Gerrymandering doesn’t just affect America and Maryland; it affects you. Close to the geographic center of Anne Arundel County, Severna Park is a discrete community with its own high school, Independence Day parade, library and newspaper, but gerrymandering divides and contains it politically. As Greater Severna Park Council President Maureen Carr-York said, “[We have] no representation in Congress because we are not treated as an important enough part of anyone’s district.”

Before the advent of gerrymandering software, in the 1970s and 1980s, Severna Park was part of a congressional district that encompassed Anne Arundel and southern Prince George’s counties, and in the 1990s, it was expanded to include southern Maryland. Beginning in the early 2000s, Anne Arundel County was chopped up into four congressional districts, with Severna Park divided in two, part in the 1st district with much of the Eastern Shore represented initially by moderate Republican Wayne Gilchrest, and part in the 3rd district, with pieces of Baltimore City and Baltimore and Howard counties, and represented by Democrat Ben Cardin from Baltimore. The 2012 map brought more abuses. While Severna Park now is mostly within a congressional district, it was moved into District 4, which is comprised largely of Prince Georges County and has been represented by Prince Georges’ County Democrats Donna Edwards and Anthony Brown.

Anne Arundel County itself is again drawn into four congressional districts, but not the same four, and all of which have consistently elected Democrat congresspersons when our county has often voted Republican overall. At the very least, the jockeying around causes confusion. As Betty Winkelmeyer Wells, whose father founded the Severna Park Chamber of Commerce, put it, “You can’t figure out who is running where.” As longtime Severna Park resident Doug Nichols recently wrote me, “Anne Arundel County has unique problems to solve and … mixing Anne Arundel County into multiple congressional districts has misplaced the services its residents need.”

Given the decades that it usually takes to turn the judicial tide in the Supreme Court (think the 58 years between Plessy v. Ferguson and Brown v. Board of Education regarding public education for African Americans), I have little reason to hope for Supreme Court intervention on political gerrymandering in my lifetime. One glimmer of hope remaining is Chief Justice Roberts' reminder that states can act to limit partisan gerrymandering. Several states have enacted legislation or amended their state constitutions with a purpose to limit partisan gerrymandering. Kagan pointed out the limits of this approach, saying, “Politicians who benefit from partisan gerrymandering are unlikely to change partisan gerrymandering. And because those politicians maintain themselves in office through partisan gerrymandering, the chances of legislative reform are slight.”

OK, Justice Kagan: challenge accepted. Governor Larry Hogan has introduced anti-gerrymandering legislation for the past four years, to set up a nonpartisan commission to draw lines.
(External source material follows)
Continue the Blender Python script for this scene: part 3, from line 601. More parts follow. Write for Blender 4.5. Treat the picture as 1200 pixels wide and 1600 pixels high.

I have introduced legislation for the past two years for Maryland congressional district lines to be formed like our state legislative lines - compactly and with regard for natural and political boundaries. All this legislation has been killed in committee, victims of partisan politics.

Let's be George Washingtons. I call on all Maryland legislators to put partisan politics aside, look past personal ambition and fulfill the promise of the Declaration of Independence, that “governments are instituted among men, deriving their just powers from the consent of the governed.” Let's pass anti-gerrymandering legislation and enfranchise all Marylanders.